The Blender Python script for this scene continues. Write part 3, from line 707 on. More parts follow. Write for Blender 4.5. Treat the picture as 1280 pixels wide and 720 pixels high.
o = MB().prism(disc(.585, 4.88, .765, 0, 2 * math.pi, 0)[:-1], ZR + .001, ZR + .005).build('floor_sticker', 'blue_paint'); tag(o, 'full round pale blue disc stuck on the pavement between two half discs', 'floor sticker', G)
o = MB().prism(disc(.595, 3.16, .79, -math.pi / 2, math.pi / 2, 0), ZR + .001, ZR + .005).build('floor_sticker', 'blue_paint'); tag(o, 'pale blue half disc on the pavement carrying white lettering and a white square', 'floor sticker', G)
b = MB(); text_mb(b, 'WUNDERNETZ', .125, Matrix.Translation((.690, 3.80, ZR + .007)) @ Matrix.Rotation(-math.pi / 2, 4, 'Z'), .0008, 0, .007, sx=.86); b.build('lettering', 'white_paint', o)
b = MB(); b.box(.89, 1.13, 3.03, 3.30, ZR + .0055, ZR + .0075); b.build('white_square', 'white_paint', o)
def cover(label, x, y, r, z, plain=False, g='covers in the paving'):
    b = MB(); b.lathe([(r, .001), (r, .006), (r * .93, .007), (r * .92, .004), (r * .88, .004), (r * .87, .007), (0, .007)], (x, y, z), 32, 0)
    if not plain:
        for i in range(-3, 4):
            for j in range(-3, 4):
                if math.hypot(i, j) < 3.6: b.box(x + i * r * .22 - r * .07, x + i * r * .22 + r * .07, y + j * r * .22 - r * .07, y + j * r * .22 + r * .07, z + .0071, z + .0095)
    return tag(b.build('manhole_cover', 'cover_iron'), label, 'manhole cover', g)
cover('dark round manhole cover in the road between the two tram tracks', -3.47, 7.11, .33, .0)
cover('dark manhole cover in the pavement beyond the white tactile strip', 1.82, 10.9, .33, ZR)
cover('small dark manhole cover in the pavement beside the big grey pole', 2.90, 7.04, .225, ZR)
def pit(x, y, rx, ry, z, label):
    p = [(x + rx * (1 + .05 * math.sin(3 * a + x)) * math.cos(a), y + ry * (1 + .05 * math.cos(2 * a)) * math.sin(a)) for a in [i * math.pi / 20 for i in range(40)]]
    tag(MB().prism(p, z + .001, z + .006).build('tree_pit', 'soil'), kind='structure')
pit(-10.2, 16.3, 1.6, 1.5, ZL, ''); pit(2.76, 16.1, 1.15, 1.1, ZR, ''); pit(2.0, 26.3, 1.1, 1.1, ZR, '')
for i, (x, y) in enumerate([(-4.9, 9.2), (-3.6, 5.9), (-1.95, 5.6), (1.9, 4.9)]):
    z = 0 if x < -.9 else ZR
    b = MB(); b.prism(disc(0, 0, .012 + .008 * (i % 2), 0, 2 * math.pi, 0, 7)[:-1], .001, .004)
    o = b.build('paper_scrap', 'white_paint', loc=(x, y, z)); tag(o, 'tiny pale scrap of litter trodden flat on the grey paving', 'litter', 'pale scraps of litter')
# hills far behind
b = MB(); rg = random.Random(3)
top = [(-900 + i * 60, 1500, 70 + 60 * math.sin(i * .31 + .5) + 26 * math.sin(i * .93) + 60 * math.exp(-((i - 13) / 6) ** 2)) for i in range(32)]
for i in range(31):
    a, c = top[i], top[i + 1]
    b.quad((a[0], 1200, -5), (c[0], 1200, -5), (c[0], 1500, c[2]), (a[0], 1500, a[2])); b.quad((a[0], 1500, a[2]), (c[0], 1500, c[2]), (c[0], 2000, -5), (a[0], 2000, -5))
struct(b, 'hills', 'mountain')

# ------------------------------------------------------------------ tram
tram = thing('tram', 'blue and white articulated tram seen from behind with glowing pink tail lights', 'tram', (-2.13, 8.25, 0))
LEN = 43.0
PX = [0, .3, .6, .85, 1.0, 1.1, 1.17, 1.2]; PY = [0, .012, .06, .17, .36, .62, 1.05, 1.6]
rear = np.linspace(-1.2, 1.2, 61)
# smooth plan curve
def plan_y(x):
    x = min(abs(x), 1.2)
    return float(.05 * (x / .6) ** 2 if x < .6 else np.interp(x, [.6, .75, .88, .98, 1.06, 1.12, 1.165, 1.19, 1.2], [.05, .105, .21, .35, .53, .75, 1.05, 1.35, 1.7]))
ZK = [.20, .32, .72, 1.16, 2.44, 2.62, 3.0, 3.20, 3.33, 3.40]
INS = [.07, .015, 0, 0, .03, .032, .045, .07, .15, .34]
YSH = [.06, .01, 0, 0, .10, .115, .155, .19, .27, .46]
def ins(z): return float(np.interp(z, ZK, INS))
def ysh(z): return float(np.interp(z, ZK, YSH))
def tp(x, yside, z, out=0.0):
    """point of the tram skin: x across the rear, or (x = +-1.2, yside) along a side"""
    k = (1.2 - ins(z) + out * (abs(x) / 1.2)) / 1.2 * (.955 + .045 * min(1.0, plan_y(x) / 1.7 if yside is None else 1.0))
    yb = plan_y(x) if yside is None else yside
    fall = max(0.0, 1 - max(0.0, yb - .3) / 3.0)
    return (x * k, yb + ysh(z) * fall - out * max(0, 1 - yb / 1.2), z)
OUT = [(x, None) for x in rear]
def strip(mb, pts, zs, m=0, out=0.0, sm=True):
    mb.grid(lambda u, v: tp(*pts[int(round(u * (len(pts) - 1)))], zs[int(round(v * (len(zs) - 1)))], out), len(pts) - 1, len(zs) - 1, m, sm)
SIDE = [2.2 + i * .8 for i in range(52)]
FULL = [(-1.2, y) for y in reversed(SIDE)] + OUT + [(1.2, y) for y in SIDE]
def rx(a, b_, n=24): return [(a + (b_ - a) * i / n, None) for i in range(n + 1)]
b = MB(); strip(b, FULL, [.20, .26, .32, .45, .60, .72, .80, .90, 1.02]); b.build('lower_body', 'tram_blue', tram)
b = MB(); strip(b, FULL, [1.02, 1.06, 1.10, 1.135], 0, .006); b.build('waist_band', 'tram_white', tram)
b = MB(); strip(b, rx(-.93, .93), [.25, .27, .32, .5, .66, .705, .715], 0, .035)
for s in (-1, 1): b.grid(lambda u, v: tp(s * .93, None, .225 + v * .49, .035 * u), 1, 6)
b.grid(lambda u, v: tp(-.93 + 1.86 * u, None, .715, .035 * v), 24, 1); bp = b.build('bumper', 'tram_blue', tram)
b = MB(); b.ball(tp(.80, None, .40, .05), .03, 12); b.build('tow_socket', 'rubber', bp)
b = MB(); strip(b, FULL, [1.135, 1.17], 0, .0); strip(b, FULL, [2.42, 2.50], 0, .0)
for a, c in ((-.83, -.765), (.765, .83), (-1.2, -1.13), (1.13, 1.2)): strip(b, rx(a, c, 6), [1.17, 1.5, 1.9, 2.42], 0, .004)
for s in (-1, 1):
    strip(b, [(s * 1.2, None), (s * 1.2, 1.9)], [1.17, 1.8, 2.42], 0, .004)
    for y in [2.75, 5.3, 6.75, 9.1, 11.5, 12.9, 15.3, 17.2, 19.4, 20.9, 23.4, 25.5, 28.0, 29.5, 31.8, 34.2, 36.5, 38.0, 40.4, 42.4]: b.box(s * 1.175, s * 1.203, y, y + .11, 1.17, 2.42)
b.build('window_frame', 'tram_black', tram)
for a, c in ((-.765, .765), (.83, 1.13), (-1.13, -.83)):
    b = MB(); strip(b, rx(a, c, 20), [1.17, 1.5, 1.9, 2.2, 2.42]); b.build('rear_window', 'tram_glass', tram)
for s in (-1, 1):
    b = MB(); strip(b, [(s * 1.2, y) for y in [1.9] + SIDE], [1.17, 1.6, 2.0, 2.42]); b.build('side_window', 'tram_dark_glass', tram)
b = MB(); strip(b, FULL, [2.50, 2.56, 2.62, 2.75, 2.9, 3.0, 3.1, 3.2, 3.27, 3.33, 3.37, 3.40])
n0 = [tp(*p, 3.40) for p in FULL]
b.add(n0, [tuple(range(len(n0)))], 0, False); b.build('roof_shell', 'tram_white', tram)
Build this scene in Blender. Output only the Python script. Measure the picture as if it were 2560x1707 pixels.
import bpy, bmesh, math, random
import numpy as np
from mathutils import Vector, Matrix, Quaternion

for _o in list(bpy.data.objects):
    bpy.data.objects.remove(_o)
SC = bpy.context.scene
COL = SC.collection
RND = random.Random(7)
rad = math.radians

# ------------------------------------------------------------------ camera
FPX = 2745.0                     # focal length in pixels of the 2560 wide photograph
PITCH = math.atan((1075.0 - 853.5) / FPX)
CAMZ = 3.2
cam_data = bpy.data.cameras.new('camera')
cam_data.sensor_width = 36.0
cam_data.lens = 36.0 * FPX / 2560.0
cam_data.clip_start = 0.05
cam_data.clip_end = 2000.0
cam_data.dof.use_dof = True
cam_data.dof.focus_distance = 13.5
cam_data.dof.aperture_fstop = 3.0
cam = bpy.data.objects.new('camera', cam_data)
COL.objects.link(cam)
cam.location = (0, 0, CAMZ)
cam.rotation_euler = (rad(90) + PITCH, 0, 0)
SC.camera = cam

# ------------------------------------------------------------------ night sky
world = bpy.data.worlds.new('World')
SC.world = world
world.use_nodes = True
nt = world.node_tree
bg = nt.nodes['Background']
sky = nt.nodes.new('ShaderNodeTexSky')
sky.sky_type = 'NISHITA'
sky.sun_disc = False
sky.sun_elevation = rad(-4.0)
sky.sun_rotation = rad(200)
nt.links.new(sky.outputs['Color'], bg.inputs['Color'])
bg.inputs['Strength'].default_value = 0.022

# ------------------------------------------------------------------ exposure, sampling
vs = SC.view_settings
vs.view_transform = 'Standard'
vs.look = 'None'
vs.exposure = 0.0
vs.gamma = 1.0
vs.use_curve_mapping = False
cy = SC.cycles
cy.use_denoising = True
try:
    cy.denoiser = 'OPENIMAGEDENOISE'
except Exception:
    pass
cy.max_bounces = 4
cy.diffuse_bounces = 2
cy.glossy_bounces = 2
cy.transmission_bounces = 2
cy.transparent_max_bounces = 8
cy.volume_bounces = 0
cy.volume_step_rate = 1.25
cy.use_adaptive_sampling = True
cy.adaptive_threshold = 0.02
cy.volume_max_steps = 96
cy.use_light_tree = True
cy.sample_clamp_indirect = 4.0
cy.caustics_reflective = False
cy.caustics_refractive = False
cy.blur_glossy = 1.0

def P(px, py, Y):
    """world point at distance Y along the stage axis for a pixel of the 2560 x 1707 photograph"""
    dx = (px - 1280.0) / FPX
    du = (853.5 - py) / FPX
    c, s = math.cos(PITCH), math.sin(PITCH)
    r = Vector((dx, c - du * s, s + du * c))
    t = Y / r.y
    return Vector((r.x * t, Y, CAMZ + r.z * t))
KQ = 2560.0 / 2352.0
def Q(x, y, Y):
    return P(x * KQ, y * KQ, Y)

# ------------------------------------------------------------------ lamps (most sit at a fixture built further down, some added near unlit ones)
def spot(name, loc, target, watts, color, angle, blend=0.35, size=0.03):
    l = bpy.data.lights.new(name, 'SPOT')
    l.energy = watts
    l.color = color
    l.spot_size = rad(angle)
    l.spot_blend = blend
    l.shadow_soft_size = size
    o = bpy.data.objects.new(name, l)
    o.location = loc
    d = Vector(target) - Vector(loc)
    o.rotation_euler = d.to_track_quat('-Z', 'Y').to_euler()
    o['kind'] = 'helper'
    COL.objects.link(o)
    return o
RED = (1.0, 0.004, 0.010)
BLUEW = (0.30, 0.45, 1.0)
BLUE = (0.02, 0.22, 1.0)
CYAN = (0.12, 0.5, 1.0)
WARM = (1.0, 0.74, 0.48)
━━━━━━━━
- [DO THIS] Go through the records and show every line with the string "wide" in it.

- [WRITTEN SOLUTION]
The Blender Python script for this scene continues. Write part 3, from line 707 on. More parts follow. Write for Blender 4.5. Treat the picture as 1280 pixels wide and 720 pixels high.
FPX = 2745.0                     # focal length in pixels of the 2560 wide photograph